◆ Task brief ◆
Copy out the data exactly, leaving the pictures behind.

◆ Data section ◆
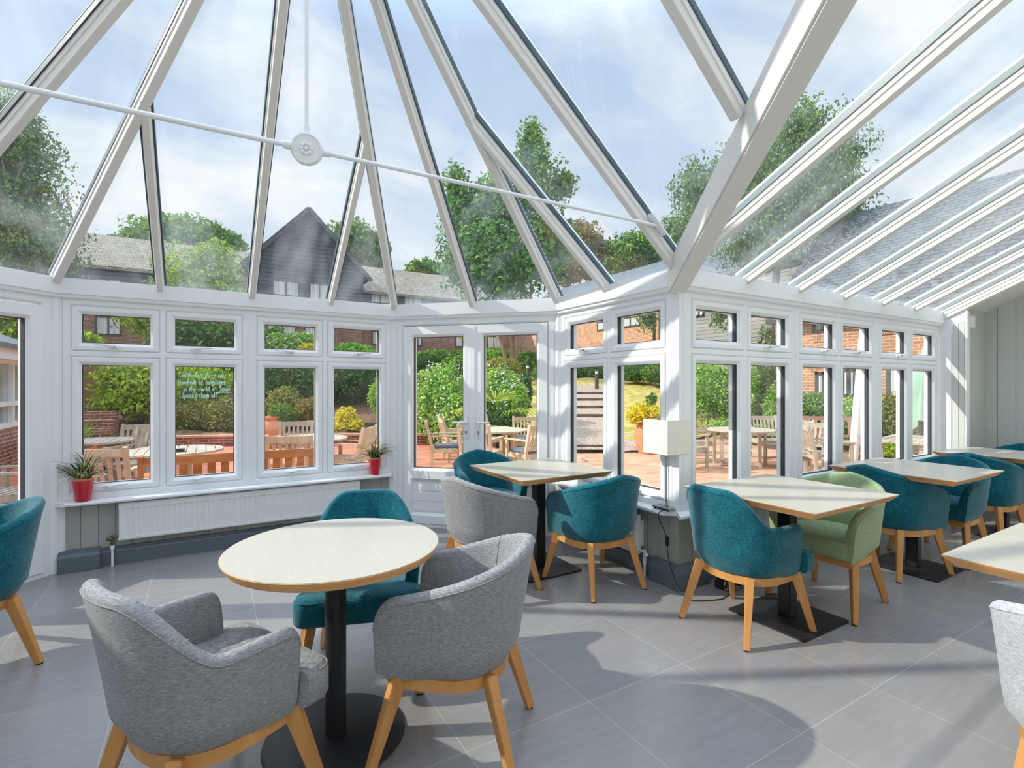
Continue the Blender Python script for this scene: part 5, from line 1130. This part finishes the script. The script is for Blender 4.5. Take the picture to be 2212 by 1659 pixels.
bush('bronze-tinged shrub at right of the third front pane', [(668, 890, 34, 30, 15.0, .5)], 2400, .075, 'l_brown')
bush('golden shrub low in the fourth front pane', [(748, 903, 24, 24, 14.7, .35), (735, 922, 24, 12, 14.5, .3), (770, 918, 16, 12, 14.5, .3)], 1900, .075, 'l_yellow')
bush('feathery light green shrub at right of the fourth front pane', [(826, 858, 28, 42, 16.0, .5)], 2600, .08, 'l_fresh')
bush('small silver-leaved plant on the terrace wall in the fourth pane', [(806, 932, 18, 7, 13.9, .25)], 700, .05, 'l_silver')
bush('white rhododendron before the dark house in the third upper pane', [(612, 748, 42, 26, 22, .8), (650, 742, 40, 24, 22.4, .8)], 3000, .16, 'l_fresh', flowers=('flower_white', 320, .13))
bush('golden conifer beside the white rhododendron', [(668, 756, 20, 14, 21, .4)], 900, .12, 'l_yellow')
bush('mixed green shrub at left of the third upper pane', [(588, 742, 30, 34, 23, .7)], 1600, .17, 'l_mid')
bush('bright green shrub in the fourth upper pane', [(755, 762, 46, 20, 22, .8), (800, 768, 30, 14, 22, .6)], 2400, .15, 'l_fresh')
bush('big white-flowering bush in the left french door', [(955, 870, 62, 80, 13.8, 1.0), (985, 900, 50, 70, 13.2, .8)], 6500, .10, 'l_fresh', flowers=('flower_white', 1300, .05))
bush('white-flowering bush behind palm in the right french door', [(1075, 860, 50, 66, 13.6, .8), (1104, 872, 36, 58, 13.4, .7)], 5200, .095, 'l_fresh', flowers=('flower_white', 1300, .052))
bush('dark green bush between white bushes and dark shrub edge at the left french door', [(880, 880, 36, 90, 15.0, .8)], 2600, .13, 'l_dark')
bush('dark bush at right of the white-flowering bush by the lawn', [(1130, 850, 18, 42, 14.6, .5)], 1600, .09, 'l_dark')
bush('dark low shrub under the palm', [(1085, 925, 60, 40, 12.6, .6)], 2600, .08, 'l_dark')
bush('clipped low hedge mound high in the left french door', [(955, 780, 50, 16, 23, 1.2), (900, 790, 30, 18, 23, 1.0)], 4200, .11, 'l_dark', lump=.05, cat='hedge', name='hedge')
bush('clipped back hedge against the dark house wall', [(960, 768, 80, 12, 30, 1.2), (1060, 766, 60, 14, 30, 1.2)], 3600, .15, 'l_mid', lump=.05, cat='hedge', name='hedge')
bush('broad-leaved shrub above the white-flowering bush in the left door', [(995, 800, 42, 32, 18, .8)], 2200, .14, 'l_mid')
bush('olive clipped dome at left of the tree', [(1085, 798, 42, 26, 21, .9)], 4200, .085, 'l_olive', lump=.04)
bush('green round shrub at right of the tree', [(1142, 785, 26, 26, 25.5, .8)], 2200, .13, 'l_mid')
bush('clipped green dome beside the bollard at the tree', [(1172, 806, 24, 15, 24, .7)], 2000, .09, 'l_mid', lump=.04)
bush('long clipped hedge above the garden steps', [(1250, 802, 40, 17, 27.0, .6), (1310, 802, 44, 18, 26.5, .6)], 4200, .11, 'l_mid', lump=.04, cat='hedge', name='hedge')
bush('clipped hedge behind the lawn above the terracotta urn', [(1375, 806, 44, 18, 23.5, .6), (1430, 806, 46, 22, 22.5, .6)], 5200, .10, 'l_mid', lump=.04, cat='hedge', name='hedge')
bush('feathery shrub above the clipped hedge by the orange wall', [(1380, 792, 32, 20, 27, .6)], 1500, .14, 'l_silver')
bush('big sunlit hedge in the first right window', [(1525, 845, 62, 60, 15.2, .8), (1580, 860, 50, 72, 15.0, .8), (1500, 830, 40, 48, 15.6, .8)], 9000, .085, 'l_fresh', cat='hedge', name='hedge', lump=.06)
bush('orange-flowered low planting before the hedge', [(1572, 922, 46, 16, 13.8, .3), (1620, 930, 40, 14, 13.6, .3)], 2600, .06, 'l_fresh', flowers=('flower_orange', 150, .05))
bush('hedge behind the ivy trunk in the second right window', [(1632, 870, 34, 80, 16.2, .6), (1690, 890, 40, 66, 13.4, .35)], 5600, .085, 'l_fresh', cat='hedge', name='hedge', lump=.06)
bush('dark clipped hedge under the near brick house in the third right window', [(1765, 882, 44, 34, 12.1, .4), (1720, 890, 36, 40, 12.3, .4)], 5200, .07, 'l_mid', cat='hedge', name='hedge', lump=.05)
bush('pale green hedge behind the leaning parasol', [(1835, 915, 44, 56, 11.4, .4), (1880, 915, 36, 56, 11.2, .4)], 5200, .07, 'l_fresh', cat='hedge', name='hedge', lump=.06)
bush('speckled hedge in the fifth right window', [(1930, 910, 46, 58, 10.8, .4), (1995, 915, 50, 56, 10.3, .4)], 5600, .07, 'l_olive', cat='hedge', name='hedge', lump=.06)
bush('bright low leaves under the brown bench', [(1762, 975, 40, 16, 11.3, .3)], 1200, .06, 'l_fresh')
bush('bright leafy plant under the long grey table', [(1925, 975, 36, 18, 9.9, .3)], 1000, .06, 'l_lime')
bush('creamy-leaved shrub left of the tree in the right door', [(1062, 768, 30, 12, 27, .6)], 900, .15, 'l_fresh')
bush('small yellow plant at right edge of the right french door', [(1180, 922, 14, 16, 12.2, .2)], 500, .07, 'l_yellow')
bush('leafy bush above the roof of the low left wing', [(20, 672, 60, 24, 14, .8), (20, 780, 70, 110, 14, .9)], 3500, .18, 'l_lime')
bush('yellow-flecked bush at left of the first upper pane', [(170, 735, 40, 20, 17, .6)], 1200, .13, 'l_lime')
# palm
x, y = at(1066, 12.3); pz = gz((1066 - CX) / F, 12.3); p = tag(empty('palm', (x, y, pz)), 'small yellowing fan palm in front of the white-flowering bush', 'palm'); m_ = MB(); m_.tube([(0, 0, -.02), (0, 0, .78)], [.07, .055], 10); m_.build('trunk', 'bark', p, smooth=40)
random.seed(3)
for k, (az, el, L, yl) in enumerate(((0.3, .9, .75, 0), (1.2, .2, .7, 1), (2.4, .7, .7, 0), (3.3, .3, .8, 1), (4.3, .9, .7, 0), (5.4, -.1, .75, 1), (-.5, .25, .85, 0), (5.0, .3, .8, 0))):
    vs, fs, ti = [], [], []; d0 = Vector((math.cos(az) * math.cos(el), math.sin(az) * math.cos(el), math.sin(el))); sd = Vector((-math.sin(az), math.cos(az), 0)); up = d0.cross(sd) * -1; L *= 1.35; hub = Vector((0, 0, .78)) + d0 * L * .55
    for i in range(15):
        a = -1.25 + 2.5 * i / 14; dv = d0 * math.cos(a) + sd * math.sin(a); tip = hub + dv * L * .62 + Vector((0, 0, -.16 * L)); mid = hub + dv * L * .34; n_ = dv.cross(up).normalized() * .014; o = len(vs)
        vs += [tuple(hub), tuple(mid + n_), tuple(tip), tuple(mid - n_)]; fs.append((o, o + 1, o + 2, o + 3)); ti.append(random.random())
    me = bpy.data.meshes.new('frond'); me.from_pydata(vs, [], fs); a_ = me.attributes.new('tint', 'FLOAT', 'FACE'); a_.data.foreach_set('value', ti); me.materials.append(M['l_yellow' if yl else 'l_lime']); ob = bpy.data.objects.new('frond', me); COL.objects.link(ob); ob.parent = p
    m_ = MB(); m_.tube([(0, 0, .74), tuple(hub)], .009, 6); m_.build('stalk', 'l_lime', ob)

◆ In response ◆
Continue the Blender Python script for this scene: part 5, from line 1130. This part finishes the script. The script is for Blender 4.5. Take the picture to be 2212 by 1659 pixels.
bush('bronze-tinged shrub at right of the third front pane', [(668, 890, 34, 30, 15.0, .5)], 2400, .075, 'l_brown')
bush('golden shrub low in the fourth front pane', [(748, 903, 24, 24, 14.7, .35), (735, 922, 24, 12, 14.5, .3), (770, 918, 16, 12, 14.5, .3)], 1900, .075, 'l_yellow')
bush('feathery light green shrub at right of the fourth front pane', [(826, 858, 28, 42, 16.0, .5)], 2600, .08, 'l_fresh')
bush('small silver-leaved plant on the terrace wall in the fourth pane', [(806, 932, 18, 7, 13.9, .25)], 700, .05, 'l_silver')
bush('white rhododendron before the dark house in the third upper pane', [(612, 748, 42, 26, 22, .8), (650, 742, 40, 24, 22.4, .8)], 3000, .16, 'l_fresh', flowers=('flower_white', 320, .13))
bush('golden conifer beside the white rhododendron', [(668, 756, 20, 14, 21, .4)], 900, .12, 'l_yellow')
bush('mixed green shrub at left of the third upper pane', [(588, 742, 30, 34, 23, .7)], 1600, .17, 'l_mid')
bush('bright green shrub in the fourth upper pane', [(755, 762, 46, 20, 22, .8), (800, 768, 30, 14, 22, .6)], 2400, .15, 'l_fresh')
bush('big white-flowering bush in the left french door', [(955, 870, 62, 80, 13.8, 1.0), (985, 900, 50, 70, 13.2, .8)], 6500, .10, 'l_fresh', flowers=('flower_white', 1300, .05))
bush('white-flowering bush behind palm in the right french door', [(1075, 860, 50, 66, 13.6, .8), (1104, 872, 36, 58, 13.4, .7)], 5200, .095, 'l_fresh', flowers=('flower_white', 1300, .052))
bush('dark green bush between white bushes and dark shrub edge at the left french door', [(880, 880, 36, 90, 15.0, .8)], 2600, .13, 'l_dark')
bush('dark bush at right of the white-flowering bush by the lawn', [(1130, 850, 18, 42, 14.6, .5)], 1600, .09, 'l_dark')
bush('dark low shrub under the palm', [(1085, 925, 60, 40, 12.6, .6)], 2600, .08, 'l_dark')
bush('clipped low hedge mound high in the left french door', [(955, 780, 50, 16, 23, 1.2), (900, 790, 30, 18, 23, 1.0)], 4200, .11, 'l_dark', lump=.05, cat='hedge', name='hedge')
bush('clipped back hedge against the dark house wall', [(960, 768, 80, 12, 30, 1.2), (1060, 766, 60, 14, 30, 1.2)], 3600, .15, 'l_mid', lump=.05, cat='hedge', name='hedge')
bush('broad-leaved shrub above the white-flowering bush in the left door', [(995, 800, 42, 32, 18, .8)], 2200, .14, 'l_mid')
bush('olive clipped dome at left of the tree', [(1085, 798, 42, 26, 21, .9)], 4200, .085, 'l_olive', lump=.04)
bush('green round shrub at right of the tree', [(1142, 785, 26, 26, 25.5, .8)], 2200, .13, 'l_mid')
bush('clipped green dome beside the bollard at the tree', [(1172, 806, 24, 15, 24, .7)], 2000, .09, 'l_mid', lump=.04)
bush('long clipped hedge above the garden steps', [(1250, 802, 40, 17, 27.0, .6), (1310, 802, 44, 18, 26.5, .6)], 4200, .11, 'l_mid', lump=.04, cat='hedge', name='hedge')
bush('clipped hedge behind the lawn above the terracotta urn', [(1375, 806, 44, 18, 23.5, .6), (1430, 806, 46, 22, 22.5, .6)], 5200, .10, 'l_mid', lump=.04, cat='hedge', name='hedge')
bush('feathery shrub above the clipped hedge by the orange wall', [(1380, 792, 32, 20, 27, .6)], 1500, .14, 'l_silver')
bush('big sunlit hedge in the first right window', [(1525, 845, 62, 60, 15.2, .8), (1580, 860, 50, 72, 15.0, .8), (1500, 830, 40, 48, 15.6, .8)], 9000, .085, 'l_fresh', cat='hedge', name='hedge', lump=.06)
bush('orange-flowered low planting before the hedge', [(1572, 922, 46, 16, 13.8, .3), (1620, 930, 40, 14, 13.6, .3)], 2600, .06, 'l_fresh', flowers=('flower_orange', 150, .05))
bush('hedge behind the ivy trunk in the second right window', [(1632, 870, 34, 80, 16.2, .6), (1690, 890, 40, 66, 13.4, .35)], 5600, .085, 'l_fresh', cat='hedge', name='hedge', lump=.06)
bush('dark clipped hedge under the near brick house in the third right window', [(1765, 882, 44, 34, 12.1, .4), (1720, 890, 36, 40, 12.3, .4)], 5200, .07, 'l_mid', cat='hedge', name='hedge', lump=.05)
bush('pale green hedge behind the leaning parasol', [(1835, 915, 44, 56, 11.4, .4), (1880, 915, 36, 56, 11.2, .4)], 5200, .07, 'l_fresh', cat='hedge', name='hedge', lump=.06)
bush('speckled hedge in the fifth right window', [(1930, 910, 46, 58, 10.8, .4), (1995, 915, 50, 56, 10.3, .4)], 5600, .07, 'l_olive', cat='hedge', name='hedge', lump=.06)
bush('bright low leaves under the brown bench', [(1762, 975, 40, 16, 11.3, .3)], 1200, .06, 'l_fresh')
bush('bright leafy plant under the long grey table', [(1925, 975, 36, 18, 9.9, .3)], 1000, .06, 'l_lime')
bush('creamy-leaved shrub left of the tree in the right door', [(1062, 768, 30, 12, 27, .6)], 900, .15, 'l_fresh')
bush('small yellow plant at right edge of the right french door', [(1180, 922, 14, 16, 12.2, .2)], 500, .07, 'l_yellow')
bush('leafy bush above the roof of the low left wing', [(20, 672, 60, 24, 14, .8), (20, 780, 70, 110, 14, .9)], 3500, .18, 'l_lime')
bush('yellow-flecked bush at left of the first upper pane', [(170, 735, 40, 20, 17, .6)], 1200, .13, 'l_lime')
# palm
x, y = at(1066, 12.3); pz = gz((1066 - CX) / F, 12.3); p = tag(empty('palm', (x, y, pz)), 'small yellowing fan palm in front of the white-flowering bush', 'palm'); m_ = MB(); m_.tube([(0, 0, -.02), (0, 0, .78)], [.07, .055], 10); m_.build('trunk', 'bark', p, smooth=40)
random.seed(3)
for k, (az, el, L, yl) in enumerate(((0.3, .9, .75, 0), (1.2, .2, .7, 1), (2.4, .7, .7, 0), (3.3, .3, .8, 1), (4.3, .9, .7, 0), (5.4, -.1, .75, 1), (-.5, .25, .85, 0), (5.0, .3, .8, 0))):
    vs, fs, ti = [], [], []; d0 = Vector((math.cos(az) * math.cos(el), math.sin(az) * math.cos(el), math.sin(el))); sd = Vector((-math.sin(az), math.cos(az), 0)); up = d0.cross(sd) * -1; L *= 1.35; hub = Vector((0, 0, .78)) + d0 * L * .55
    for i in range(15):
        a = -1.25 + 2.5 * i / 14; dv = d0 * math.cos(a) + sd * math.sin(a); tip = hub + dv * L * .62 + Vector((0, 0, -.16 * L)); mid = hub + dv * L * .34; n_ = dv.cross(up).normalized() * .014; o = len(vs)
        vs += [tuple(hub), tuple(mid + n_), tuple(tip), tuple(mid - n_)]; fs.append((o, o + 1, o + 2, o + 3)); ti.append(random.random())
    me = bpy.data.meshes.new('frond'); me.from_pydata(vs, [], fs); a_ = me.attributes.new('tint', 'FLOAT', 'FACE'); a_.data.foreach_set('value', ti); me.materials.append(M['l_yellow' if yl else 'l_lime']); ob = bpy.data.objects.new('frond', me); COL.objects.link(ob); ob.parent = p
    m_ = MB(); m_.tube([(0, 0, .74), tuple(hub)], .009, 6); m_.build('stalk', 'l_lime', ob)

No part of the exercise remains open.